With quarterback Bryce Young established, a defense retooled in free agency, and a front office that has shown patience instead of panic, the Carolina Panthers need this draft to hit.
Every offseason move had a theme: fit over flash. Now, that same discipline has to show up throughout the selection process.
Because this is the kind of class where athletic traits, production spikes, and highlight reels can seduce a draft room into forgetting the most important question: Does this player actually solve a Panthers problem?
For three prospects in particular, the answer is no.
NFL Draft prospects the Carolina Panthers should avoid at all costs in 2026
Akheem Mesidor
- Edge Rusher | Miami Hurricanes
Edge rusher Akheem Mesidor’s tape is easy to like. Violent hands. Relentless motor. He's also coming off a career year with 12.5 sacks and 17.5 tackles for loss.
However, he's had multiple foot surgeries, and he’s a sixth-year player whose best season came after years of positional bouncing and injury recovery. The Panthers just invested in Jaelan Phillips, who is entering his seventh season, and they already have ascending young rushers in Nic Scourton and Princely Umanmielen.
Eli Stowers
- Tight End | Vanderbilt Commodores
Tight end Eli Stowers is the kind of prospect offensive coordinators fall in love with during whiteboard sessions. Former quarterback. Mackey Award winner. Elite athlete. Seam threat. Mismatch creator. High football IQ. Team captain. Academic Heisman winner.
But he’s a non-factor as a true inline blocker. Stowers played over 70 percent of his snaps detached from the formation — only 21% came in-line. That matters more than people want to admit.
The Panthers’ offense is still being built from the trenches out. With Ikem Ekwonu recovering from a serious knee injury, the blindside remains a concern.
Diego Pavia
- Quarterback | Vanderbilt Commodores
Quarterback Diego Pavia is tough, creative, and fearless. He's a playmaker who dragged Vanderbilt into national relevance. He is also a signal-caller whose game is built on improvisation and a play style that does not translate cleanly to the NFL.

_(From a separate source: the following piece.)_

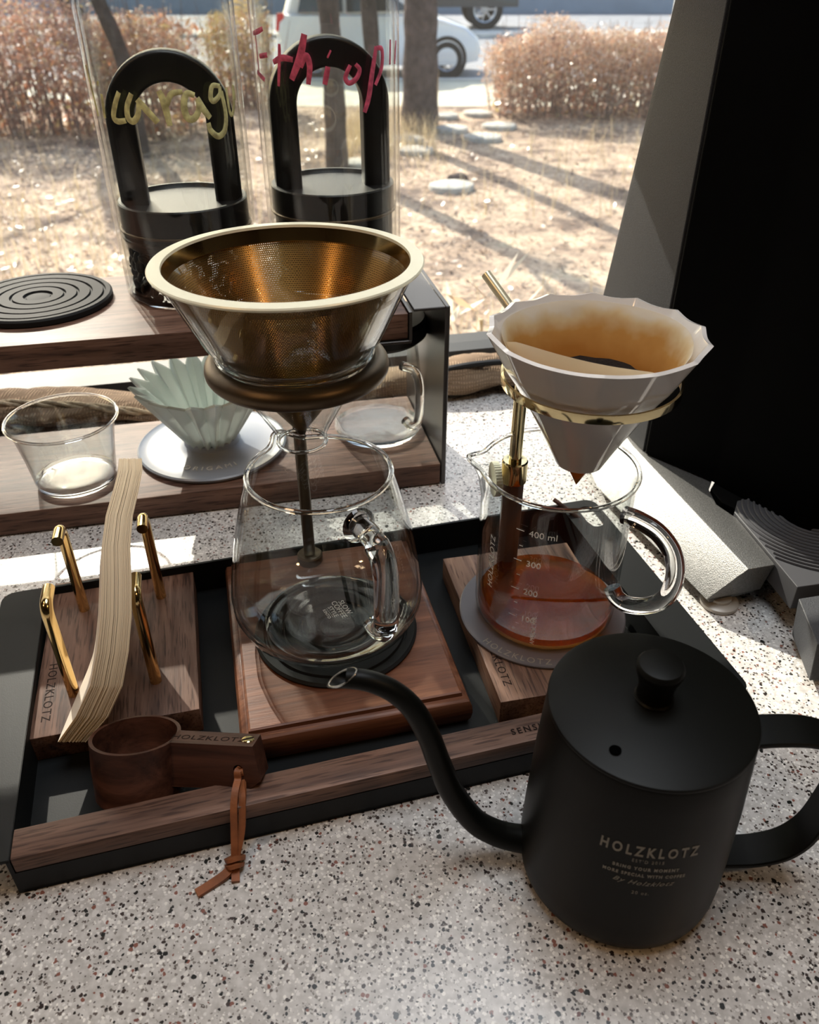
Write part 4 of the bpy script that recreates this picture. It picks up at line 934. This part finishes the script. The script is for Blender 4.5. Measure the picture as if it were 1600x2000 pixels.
# ---------------------------------------------------------------- espresso machine at the side
em = thing('espresso_machine', 'large black espresso machine with a grey powder-coated side leg, beside the window', 'machine', (.204, .620, 0), R(14))
def W(x, y, z): return w2l(em, (x, y, z))
def quad_solid(fr, bk_, name, m, parent, bev=.0):
    bm = bmesh.new(); a = [bm.verts.new(p) for p in fr]; b_ = [bm.verts.new(p) for p in bk_]; n = len(a)
    bm.faces.new(a); bm.faces.new(b_[::-1])
    for k in range(n): bm.faces.new((a[k], a[(k + 1) % n], b_[(k + 1) % n], b_[k]))
    bmesh.ops.recalc_face_normals(bm, faces=bm.faces)
    if bev: bmesh.ops.bevel(bm, geom=list(bm.edges), offset=bev, segments=3, affect='EDGES', profile=.6)
    return ob(name, finish(bm, name), m, parent)
BF = [(.2045, .6150), (.2500, .5680), (.2980, .4980), (.75, .62), (.72, .86), (.215, .64)]
# side leg plate, narrowing upwards (local y is depth)
pl_ = [(0, 0, .038), (0, 0, .62), (0, .030, .62), (0, .066, .370), (0, .112, .143), (0, .135, .038)]
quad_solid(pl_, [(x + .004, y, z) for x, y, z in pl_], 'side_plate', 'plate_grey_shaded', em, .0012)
ob('machine_body', box(.002, .62, -.0005, .24, .095, .62, .004, name='machine_body'), 'machine', em) if False else None
quad_solid([W(x, y, .0385) for x, y in BF], [W(x, y, .62) for x, y in BF], 'machine_body', 'machine', em, .002)
# leg arm reaching forward over the counter
top = [(.1880, .6950), (.2137, .6850), (.2250, .6300), (.2543, .5810), (.2436, .5598), (.2430, .5374), (.2529, .5183), (.2611, .4603), (.2400, .4550), (.1971, .6307)]
bot = [(.1600, .6950), (.2137, .6850), (.2250, .6300), (.2500, .5810), (.2416, .5598), (.2410, .5374), (.2509, .5183), (.2580, .4640), (.2147, .4521), (.1637, .6041)]
a = [W(x, y, .038) for x, y in top]; b_ = [W(x, y, .012) for x, y in bot]
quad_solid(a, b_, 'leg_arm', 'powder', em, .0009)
q3 = [(.1660, .6060), (.2170, .4560), (.2540, .4680), (.2350, .6200)]
quad_solid([W(x, y, .012) for x, y in q3], [W(x + .002, y, .0065) for x, y in q3], 'arm_underside', 'powder', em)
o = ob('foot_pad', lathe([(0, 0), (.0130, 0), (.0137, .001), (.0137, .0035), (.0120, .0045), (.0080, .0050), (.0080, .0075), (0, .0075)], 48, name='foot_pad'), 'foot_grey', em, label='pale round levelling foot'); o.location = W(.2290, .4620, 0)
mb = [(.2575, .5800), (.2450, .5600), (.2480, .5400), (.2620, .5240), (.62, .60), (.62, .68)]
quad_solid([W(x, y, .0383) for x, y in mb], [W(x, y, .0) for x, y in mb], 'machine_base', 'machine', em, .001)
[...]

More importantly, the Panthers need a backup who can run the offense if Young misses time, not one who requires the offense to morph around him. Add in the public missteps, the interviews, the emotional outbursts that hurt his draft stock, and you have a prospect who introduces noise into a room that has finally found stability.
Carolina's next young quarterback needs to be steady, boring, and system-friendly. Pavia is many things. Boring is not one of them.
The Panthers don’t need interesting. They don’t need inspirational stories or athletic marvels that require development plans that distract from the main goal. They need players who fit the timeline, the scheme, and the identity they just spent an entire offseason establishing.